I experienced something of this recently when going through my father’s papers with my sisters prior to sending them off to a library. They’d been stored in a garage and mice had got in to one box and some of my father’s correspondence had clearly been turned into mouse bedding. So it goes. We just have to hope that anything of interest was in the top half of each page since the mice attacked from the bottom up. The papers are somewhere safe now where no mouse can reach them or read them.

This week it is the question of sticky labels I am pondering. To try and remove or not. You know the ones those round labels saying three for two or Richard and Judy’s Book Club or long listed/short listed for the Booker/Costa/Orange etc.
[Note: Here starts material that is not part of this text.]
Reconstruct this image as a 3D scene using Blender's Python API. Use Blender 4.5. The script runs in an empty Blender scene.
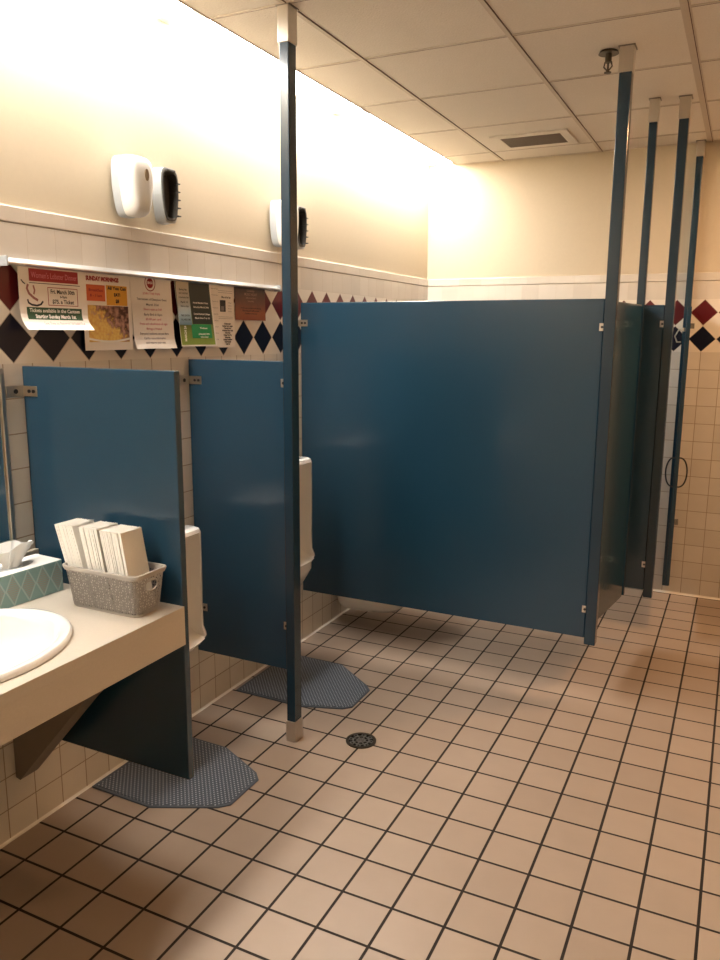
import bpy, bmesh, math, random
from mathutils import Vector, Matrix
random.seed(7)
C = bpy.context.scene.collection
scene = bpy.context.scene
PI = math.pi

# ------------------------------------------------------------------ camera
BY = 5.213      # far wall
CZ = 2.743      # ceiling height
RX = 3.30       # right wall (outside the picture)
FY = -1.60      # wall behind the camera
def cam_setup():
    yaw, pit, rol, f = 0.4526, 0.1854, 0.0061, 780.36
    cy, sy, cp, sp, cr, sr = math.cos(yaw), math.sin(yaw), math.cos(pit), math.sin(pit), math.cos(rol), math.sin(rol)
    fw = Vector((-sy*cp, cy*cp, -sp)); r = Vector((cy, sy, 0)); u = r.cross(fw)
    r2 = cr*r + sr*u; u2 = -sr*r + cr*u
    cd = bpy.data.cameras.new('camera'); cam = bpy.data.objects.new('camera', cd); C.objects.link(cam)
    m = Matrix((r2, u2, -fw)).transposed().to_4x4(); m.translation = Vector((2.0202, 0, 1.634))
    cam.matrix_world = m
    cd.sensor_fit = 'VERTICAL'; cd.sensor_height = 36; cd.lens = f*36/960; cd.clip_start = .02
    scene.camera = cam
cam_setup()

# ------------------------------------------------------------------ light and exposure
scene.view_settings.view_transform = 'Standard'
scene.view_settings.look = 'None'
scene.view_settings.gamma = 1
scene.view_settings.use_curve_mapping = False
scene.view_settings.exposure = 0.0
LEFT_STRIP = (43.0, (1.0, .945, .87))      # fluorescent strip above the left wall
ADDED_LIGHT = (560.0, (1.0, .58, .29))      # unseen lamps added at the right for the warm light there
w = bpy.data.worlds.new('world'); scene.world = w; w.use_nodes = True
w.node_tree.nodes['Background'].inputs[0].default_value = (1, .9, .8, 1)
w.node_tree.nodes['Background'].inputs[1].default_value = 0.02

# ------------------------------------------------------------------ material helpers
def srgb(r, g, b):
    f = lambda c: (c/255/12.92) if c/255 <= .04045 else ((c/255+.055)/1.055)**2.4
    return (f(r), f(g), f(b), 1)
class NT:
    def __init__(s, name):
        s.m = bpy.data.materials.new(name); s.m.use_nodes = True; s.t = s.m.node_tree
        s.b = s.t.nodes['Principled BSDF']
    def n(s, typ, **kw):
        o = s.t.nodes.new(typ)
        for k, v in kw.items(): setattr(o, k, v)
        return o
    def l(s, a, b): s.t.links.new(a, b)
    def math(s, op, a, b=None, clamp=False):
        o = s.n('ShaderNodeMath', operation=op); o.use_clamp = clamp
        for i, v in enumerate((a, b)):
            if v is None: continue
            if isinstance(v, (int, float)): o.inputs[i].default_value = v
            else: s.l(v, o.inputs[i])
        return o.outputs[0]
    def mix(s, f, a, b):
        o = s.n('ShaderNodeMix', data_type='RGBA')
        for i, v in ((0, f), (6, a), (7, b)):
            if isinstance(v, (int, float)): o.inputs[i].default_value = v
            elif isinstance(v, tuple): o.inputs[i].default_value = v
            else: s.l(v, o.inputs[i])
        return o.outputs[2]
    def pos(s):
        g = s.n('ShaderNodeNewGeometry'); x = s.n('ShaderNodeSeparateXYZ'); s.l(g.outputs['Position'], x.inputs[0])
        return g.outputs['Position'], x.outputs
    def bump(s, h, strength=.2, dist=.002):
        o = s.n('ShaderNodeBump'); o.inputs['Strength'].default_value = strength; o.inputs['Distance'].default_value = dist
        s.l(h, o.inputs['Height']); s.l(o.outputs[0], s.b.inputs['Normal'])
    def noise(s, vec, scale, detail=2):
        o = s.n('ShaderNodeTexNoise'); o.inputs['Scale'].default_value = scale; o.inputs['Detail'].default_value = detail
        s.l(vec, o.inputs['Vector']); return o.outputs[0]
def plain(name, col, rough=.5, metal=0, coat=0, nscale=30, namt=.06, bump=0, spec=.5, emit=None):
    k = NT(name); p, x = k.pos()
    n = k.noise(p, nscale, 3)
    dark = tuple(c*(1-namt) for c in col[:3])+(1,); lite = tuple(min(1, c*(1+namt)) for c in col[:3])+(1,)
    k.l(k.mix(n, dark, lite), k.b.inputs['Base Color'])
    k.b.inputs['Roughness'].default_value = rough; k.b.inputs['Metallic'].default_value = metal
    k.b.inputs['Coat Weight'].default_value = coat; k.b.inputs['Coat Roughness'].default_value = .12
    k.b.inputs['Specular IOR Level'].default_value = spec
    if bump: k.bump(n, bump, .002)
    return k.m
def tile_mat(name, ax, c1, c2, grout, pitch, off, rough, bump=.35, mortar=.003, gblur=.15, spec=.5):
    """square tiles: ax = the two world axes used; off = a grout line position on each; pitch = (w, h)"""
    k = NT(name); p, x = k.pos()
    cv = k.n('ShaderNodeCombineXYZ')
    k.l(k.math('SUBTRACT', x[ax[0]], off[0]-50*pitch[0]), cv.inputs[0]); k.l(k.math('SUBTRACT', x[ax[1]], off[1]-50*pitch[1]), cv.inputs[1])
    b = k.n('ShaderNodeTexBrick'); b.offset = 0; b.squash = 1
    k.l(cv.outputs[0], b.inputs['Vector']); b.inputs['Scale'].default_value = 1
    b.inputs['Mortar Size'].default_value = mortar; b.inputs['Mortar Smooth'].default_value = gblur
    b.inputs['Brick Width'].default_value = pitch[0]; b.inputs['Row Height'].default_value = pitch[1]
    b.inputs['Color1'].default_value = c1; b.inputs['Color2'].default_value = c2; b.inputs['Mortar'].default_value = grout
    n = k.noise(p, 9, 4)
    m = k.n('ShaderNodeMix', data_type='RGBA', blend_type='MULTIPLY'); m.inputs[0].default_value = .12
    k.l(b.outputs['Color'], m.inputs[6]); k.l(n, m.inputs[7])
    g = k.n('ShaderNodeBrightContrast'); g.inputs['Bright'].default_value = .0
    k.l(m.outputs[2], g.inputs[0]); k.l(g.outputs[0], k.b.inputs['Base Color'])
    r = k.math('ADD', k.math('MULTIPLY', b.outputs['Fac'], .5), rough, True)
    k.l(r, k.b.inputs['Roughness'])
    k.b.inputs['Specular IOR Level'].default_value = spec
    h = k.math('SUBTRACT', 1, b.outputs['Fac'])
    k.bump(h, bump, .003)
    return k.m
def diamond_mat(name, ax, centre):
    k = NT(name); p, x = k.pos()
    P = .1555
    u = k.math('FRACT', k.math('ADD', k.math('DIVIDE', k.math('SUBTRACT', x[ax], centre), P), 100.5))
    v = k.math('DIVIDE', k.math('SUBTRACT', x[2], 1.536), .157)
    fv = k.math('FRACT', v)
    s = k.math('ADD', k.math('ABSOLUTE', k.math('SUBTRACT', u, .5)), k.math('ABSOLUTE', k.math('SUBTRACT', fv, .5)))
    ins = k.math('LESS_THAN', s, .475)
    gr = k.math('LESS_THAN', k.math('ABSOLUTE', k.math('SUBTRACT', s, .487)), .012)
    up = k.math('GREATER_THAN', v, 1.0)
    dia = k.mix(up, (.004, .005, .016, 1), (.095, .005, .008, 1))
    c = k.mix(ins, WHITE_TILE, dia)
    c = k.mix(gr, c, (.42, .35, .28, 1))
    k.l(c, k.b.inputs['Base Color']); k.b.inputs['Roughness'].default_value = .28; k.b.inputs['Specular IOR Level'].default_value = .3
    k.bump(k.math('SUBTRACT', 1, gr), .3, .002)
    return k.m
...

Or as read on BBC Radio 4. If they’re relatively new they can be peeled off quite easily and don’t leave a residue. However if the book is older and has a more papery cover or it’s sat in the sun for a while,  then getting the label off without tearing the cover can be tricky, and sometimes you don’t know how tricky until you start doing it. Then you’re scraping label glue off with your finger nails for the next ten minutes and you end up with a book looking scruffier than if you’d just left the label there in the first place.

No saints and butterflies falling out of books this week. Instead, the card of a man who is a partner at a large city law firm, a bookmark of a Parisian seafood restaurant called La Marée, several sheets of toilet paper (unused) and an old Waterstone’s bookmark with a quote from H.G. Wells.
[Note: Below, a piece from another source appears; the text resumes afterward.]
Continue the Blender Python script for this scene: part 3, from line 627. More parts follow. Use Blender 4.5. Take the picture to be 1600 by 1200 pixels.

Human history becomes more and more a race between education and catastrophe.


I took nineteen more of my books to the shop bringing it up to a grand total of 60 in three weeks. Not bad. I’m feeling rather pleased with myself and sense my shelves are breathing more easily but then my partner says, ‘It’s a drop in the ocean, isn’t it?’ And I look and think maybe I should adopt a more brutal approach. Maybe I should attack my white-spined Picadors. My Coastings and my Songlines, my States of Desire and my Beloveds. Maybe it’s time for them to go as well. I’m gradually getting into the swing of things. Marie Kondo would be pleased with me, I think.


  1. Firmin sounds lovely! I’m going to read it for sure.

    No-one who loves books ever came up with that sticky label idea. They are horrendous! A blight on our reading matter.

    I’m very impressed by your clearing out – I suspect Marie Kondo would view me as a lost cause 😉

    Liked by 2 people

    • Thanks Madame Bibi. The sticky labels are a pain, aren’t they? My clearing out is helped by the fact that each week I actually go and work in a second hand bookshop so what’s my excuse not to … Also things have been getting a bit cramped…

      Liked by 2 people

  2. I’ve begun to look forward to finding messages in my inbox bearing the words ‘New post on Victoria Blake’. I always hope it will be another installment of Tales From The Book Trade. I was completely ignorant of Firmin before reading your post. He sounds like a wonderful character. How sad about your father’s letters, though. However, it seems you are doing a magnificent job of decluttering your library. Well done!

    Liked by 1 person

    • Very glad you’re enjoying them Paula. In all we had 20 boxes of his papers and only one was a little bit nibbled so a good thing we checked them when we did! Fingers crossed on the continuing de-cluttering although it’s a bit like throwing out old parts of myself. Maybe not such a bad thing!

      Liked by 1 person

    • Important sticky labels! We do sometimes get library books (donated from our local library) in and then we have to make the decision about whether we remove the page holding all the labels or not. For obvious reasons library books tend to be very well used!

      Liked by 1 person

  3. Oh Vicky – did I not give you a copy of my own book on decluttering??? A massive oversight on my part …. Letitia has one, I’m confident of that. “Eat That Elephant – Proven Systems for Becoming Clutter Free”. You might have second hand copies in your shop, hopefully once folk have read, digested (not in the way the mice were your father’s papers!) and taken action inspired by it. Otherwise it’s an Amazon (I know, I know, but heigh….) purchase. One kind of decluttering leads to another , and another and….

    Liked by 1 person

    • Hi Victoria yes I’m getting a feel for that – the one thing leading to another. 60 books will lead to…. well, at the moment more books I think. It’s actually interesting going through and finding my past selves lurking on those shelves, some of which I want to keep and others happy to let go.


  4. You so should be proud of yourself! I’m not sure I ever thought I would see they day … How are you feeling about it all?
    Firmin sounds wonderful. What date was it?
    One of my daughter’s favourite childhood books was about a rat – there’s something brilliantly rebellious about children’s books with a rat as the central character.

    Liked by 1 person

    • Thank you! I’m feeling tentative about it! The first 60 were easy but now it starts to bite a bit more. Firmin with its lovely subtitle of Adventures of a Metropolitan Low Life was published in 2006. I love the fact that the way he starts to read is by eating the books. He then goes on to develop a great love for literature. I loved the film Ratatouille about the rat who wanted to be a chef, that was sheer genius!